* start *

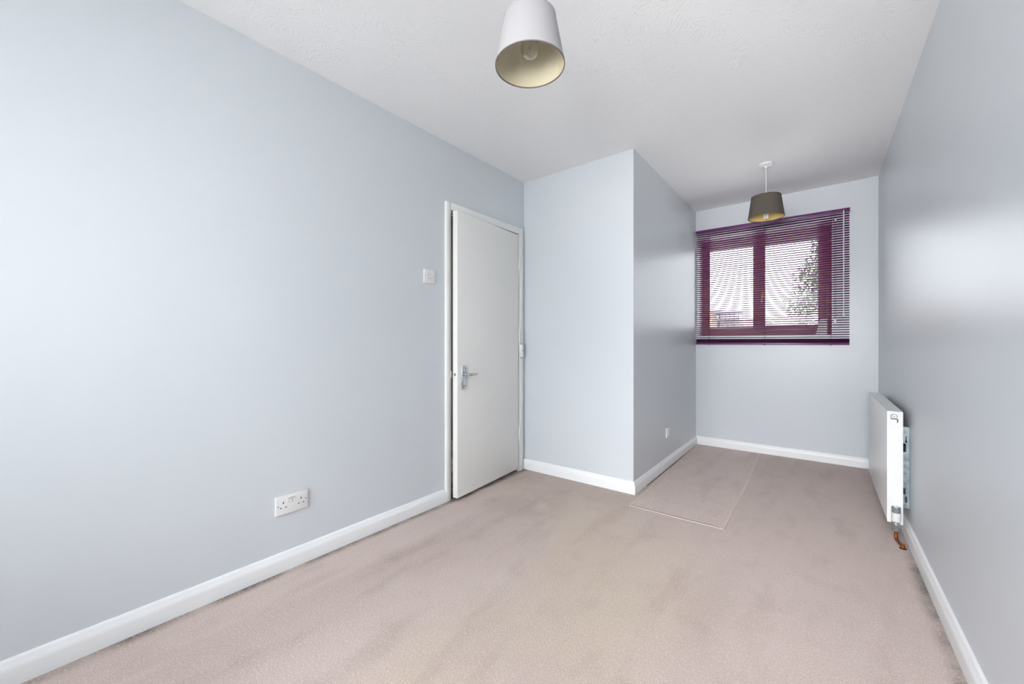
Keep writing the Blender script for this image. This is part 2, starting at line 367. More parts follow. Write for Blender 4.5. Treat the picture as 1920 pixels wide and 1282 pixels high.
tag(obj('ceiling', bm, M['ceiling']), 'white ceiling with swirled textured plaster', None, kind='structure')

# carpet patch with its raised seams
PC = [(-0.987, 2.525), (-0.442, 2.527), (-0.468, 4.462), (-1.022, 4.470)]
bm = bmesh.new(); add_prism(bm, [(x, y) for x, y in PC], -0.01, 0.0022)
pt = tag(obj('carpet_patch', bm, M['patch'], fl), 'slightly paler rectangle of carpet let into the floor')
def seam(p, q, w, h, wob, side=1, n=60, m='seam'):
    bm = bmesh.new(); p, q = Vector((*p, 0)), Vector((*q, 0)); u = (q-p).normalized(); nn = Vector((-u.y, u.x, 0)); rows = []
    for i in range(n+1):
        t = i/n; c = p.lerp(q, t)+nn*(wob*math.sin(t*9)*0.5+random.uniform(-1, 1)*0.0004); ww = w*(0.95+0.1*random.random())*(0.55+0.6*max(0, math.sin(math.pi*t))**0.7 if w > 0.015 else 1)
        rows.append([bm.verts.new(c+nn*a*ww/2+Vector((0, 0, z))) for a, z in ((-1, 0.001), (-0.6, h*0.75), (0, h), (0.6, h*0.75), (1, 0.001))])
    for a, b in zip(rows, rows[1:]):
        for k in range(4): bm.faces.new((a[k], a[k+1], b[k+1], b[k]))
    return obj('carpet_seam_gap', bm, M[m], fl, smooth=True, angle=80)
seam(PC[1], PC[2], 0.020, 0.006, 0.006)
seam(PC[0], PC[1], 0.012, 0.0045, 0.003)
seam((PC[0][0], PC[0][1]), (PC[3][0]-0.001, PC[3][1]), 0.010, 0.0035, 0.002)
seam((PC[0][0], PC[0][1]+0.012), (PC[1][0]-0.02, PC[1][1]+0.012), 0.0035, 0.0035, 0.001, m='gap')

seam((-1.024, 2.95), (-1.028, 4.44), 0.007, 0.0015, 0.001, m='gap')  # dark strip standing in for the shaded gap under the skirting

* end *
* start *

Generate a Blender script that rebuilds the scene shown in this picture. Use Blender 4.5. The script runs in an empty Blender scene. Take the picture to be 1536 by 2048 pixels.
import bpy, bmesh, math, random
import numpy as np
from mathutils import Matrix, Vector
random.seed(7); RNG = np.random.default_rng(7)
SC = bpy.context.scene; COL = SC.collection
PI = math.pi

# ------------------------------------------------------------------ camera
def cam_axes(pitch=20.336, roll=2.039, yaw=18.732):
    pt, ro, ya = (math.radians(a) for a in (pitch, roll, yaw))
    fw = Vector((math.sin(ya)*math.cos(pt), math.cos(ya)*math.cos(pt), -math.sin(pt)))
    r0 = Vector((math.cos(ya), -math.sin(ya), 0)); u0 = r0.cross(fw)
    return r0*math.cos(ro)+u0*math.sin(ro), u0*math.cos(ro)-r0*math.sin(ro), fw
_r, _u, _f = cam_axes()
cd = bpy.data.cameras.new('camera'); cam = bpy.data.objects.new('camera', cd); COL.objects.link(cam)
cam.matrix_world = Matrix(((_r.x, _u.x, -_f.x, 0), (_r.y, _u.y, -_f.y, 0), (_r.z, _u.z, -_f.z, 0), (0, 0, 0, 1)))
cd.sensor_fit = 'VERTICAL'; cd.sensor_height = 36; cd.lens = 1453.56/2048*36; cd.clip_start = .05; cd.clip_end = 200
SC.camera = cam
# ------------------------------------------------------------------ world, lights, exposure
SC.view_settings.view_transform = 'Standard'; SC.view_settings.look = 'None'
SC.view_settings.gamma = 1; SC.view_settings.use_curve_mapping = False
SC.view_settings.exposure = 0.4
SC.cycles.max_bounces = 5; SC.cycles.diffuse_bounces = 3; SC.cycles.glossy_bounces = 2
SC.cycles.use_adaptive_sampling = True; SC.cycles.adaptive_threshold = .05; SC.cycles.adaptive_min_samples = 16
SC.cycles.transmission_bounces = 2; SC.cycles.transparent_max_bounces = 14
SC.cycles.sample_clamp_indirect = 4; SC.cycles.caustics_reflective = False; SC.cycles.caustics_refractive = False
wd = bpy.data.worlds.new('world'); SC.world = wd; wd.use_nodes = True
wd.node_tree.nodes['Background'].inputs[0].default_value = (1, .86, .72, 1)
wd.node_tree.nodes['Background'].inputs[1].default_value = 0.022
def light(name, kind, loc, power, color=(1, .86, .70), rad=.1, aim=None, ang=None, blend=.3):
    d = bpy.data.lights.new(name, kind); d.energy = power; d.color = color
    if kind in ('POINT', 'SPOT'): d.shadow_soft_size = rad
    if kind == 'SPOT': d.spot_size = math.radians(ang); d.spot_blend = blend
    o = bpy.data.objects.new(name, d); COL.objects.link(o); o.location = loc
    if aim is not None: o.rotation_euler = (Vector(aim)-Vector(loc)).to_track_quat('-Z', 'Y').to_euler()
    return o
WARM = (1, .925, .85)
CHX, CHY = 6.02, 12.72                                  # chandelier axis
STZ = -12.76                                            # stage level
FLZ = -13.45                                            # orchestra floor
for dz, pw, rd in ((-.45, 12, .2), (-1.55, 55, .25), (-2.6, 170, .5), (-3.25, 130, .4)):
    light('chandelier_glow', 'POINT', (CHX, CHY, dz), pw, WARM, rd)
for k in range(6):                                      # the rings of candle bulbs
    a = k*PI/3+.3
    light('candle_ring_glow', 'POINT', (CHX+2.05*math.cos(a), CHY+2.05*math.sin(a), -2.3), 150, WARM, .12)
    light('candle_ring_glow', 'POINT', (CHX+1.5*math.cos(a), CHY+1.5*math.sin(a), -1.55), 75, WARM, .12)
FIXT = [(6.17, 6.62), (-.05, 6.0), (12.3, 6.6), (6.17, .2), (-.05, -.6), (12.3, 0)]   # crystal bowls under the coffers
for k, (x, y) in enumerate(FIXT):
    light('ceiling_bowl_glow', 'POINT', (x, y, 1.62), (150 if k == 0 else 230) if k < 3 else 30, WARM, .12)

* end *
* start *

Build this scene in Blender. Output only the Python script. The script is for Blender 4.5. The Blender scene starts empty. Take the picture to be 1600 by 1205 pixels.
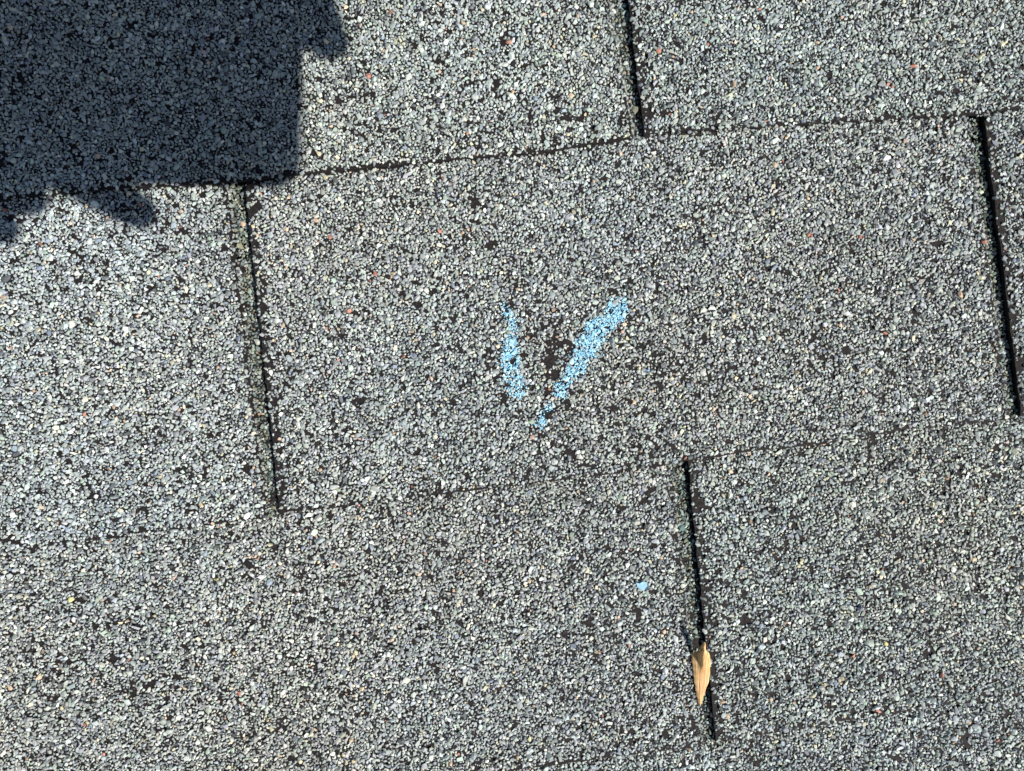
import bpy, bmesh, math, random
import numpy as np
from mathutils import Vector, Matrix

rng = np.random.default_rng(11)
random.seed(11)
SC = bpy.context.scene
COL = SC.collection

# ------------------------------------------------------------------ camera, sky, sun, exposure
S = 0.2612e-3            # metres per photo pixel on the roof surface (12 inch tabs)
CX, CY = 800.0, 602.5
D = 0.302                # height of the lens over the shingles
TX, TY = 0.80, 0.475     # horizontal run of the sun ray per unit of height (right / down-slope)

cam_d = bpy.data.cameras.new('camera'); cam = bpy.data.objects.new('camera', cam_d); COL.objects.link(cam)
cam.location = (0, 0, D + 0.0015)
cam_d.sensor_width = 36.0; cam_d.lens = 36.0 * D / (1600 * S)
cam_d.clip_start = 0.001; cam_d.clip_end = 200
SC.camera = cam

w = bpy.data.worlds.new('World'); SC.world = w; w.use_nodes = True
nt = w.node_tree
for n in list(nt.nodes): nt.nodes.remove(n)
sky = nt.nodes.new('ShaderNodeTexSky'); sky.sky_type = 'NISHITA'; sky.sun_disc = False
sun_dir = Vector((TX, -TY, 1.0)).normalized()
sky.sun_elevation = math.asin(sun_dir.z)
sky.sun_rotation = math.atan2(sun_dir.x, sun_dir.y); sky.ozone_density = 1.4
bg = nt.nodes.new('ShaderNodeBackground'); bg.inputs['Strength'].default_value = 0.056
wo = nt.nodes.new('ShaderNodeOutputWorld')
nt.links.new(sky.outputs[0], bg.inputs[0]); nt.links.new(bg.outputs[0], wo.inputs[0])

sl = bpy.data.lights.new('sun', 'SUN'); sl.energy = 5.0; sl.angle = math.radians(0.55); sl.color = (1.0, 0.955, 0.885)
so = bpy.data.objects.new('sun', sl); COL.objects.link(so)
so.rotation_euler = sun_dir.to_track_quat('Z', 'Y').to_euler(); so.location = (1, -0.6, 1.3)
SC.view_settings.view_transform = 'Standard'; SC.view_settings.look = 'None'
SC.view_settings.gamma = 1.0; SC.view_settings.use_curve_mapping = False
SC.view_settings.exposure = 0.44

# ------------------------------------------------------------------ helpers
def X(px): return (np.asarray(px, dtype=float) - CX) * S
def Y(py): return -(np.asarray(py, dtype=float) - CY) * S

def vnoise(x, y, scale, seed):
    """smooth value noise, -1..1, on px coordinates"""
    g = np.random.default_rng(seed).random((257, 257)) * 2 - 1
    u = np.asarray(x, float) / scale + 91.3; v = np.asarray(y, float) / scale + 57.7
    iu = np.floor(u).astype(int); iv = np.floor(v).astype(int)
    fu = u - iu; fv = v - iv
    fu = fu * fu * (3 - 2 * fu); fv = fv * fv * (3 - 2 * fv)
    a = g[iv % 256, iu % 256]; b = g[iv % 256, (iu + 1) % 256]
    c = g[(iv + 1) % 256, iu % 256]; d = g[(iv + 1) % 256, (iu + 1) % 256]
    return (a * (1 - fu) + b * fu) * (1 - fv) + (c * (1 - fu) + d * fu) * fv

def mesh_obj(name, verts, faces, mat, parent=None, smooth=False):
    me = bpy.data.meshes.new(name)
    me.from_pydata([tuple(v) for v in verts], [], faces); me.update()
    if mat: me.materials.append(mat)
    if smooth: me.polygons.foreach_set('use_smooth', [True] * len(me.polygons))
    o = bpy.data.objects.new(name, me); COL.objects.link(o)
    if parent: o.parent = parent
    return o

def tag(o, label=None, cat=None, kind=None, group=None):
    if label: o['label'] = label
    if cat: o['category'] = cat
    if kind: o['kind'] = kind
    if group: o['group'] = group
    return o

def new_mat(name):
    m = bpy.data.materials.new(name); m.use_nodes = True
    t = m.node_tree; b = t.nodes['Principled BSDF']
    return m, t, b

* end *

• **PROBLEM TO WORK ON**: Copy exactly the material above from the line with "Build this scene" to the line with "from mathutils import Vector, Matrix", ends included, and nothing else. Leave out any picture.

• **ANSWER TO THE EXERCISE**:
Build this scene in Blender. Output only the Python script. The script is for Blender 4.5. The Blender scene starts empty. Take the picture to be 1600 by 1205 pixels.
import bpy, bmesh, math, random
import numpy as np
from mathutils import Vector, Matrix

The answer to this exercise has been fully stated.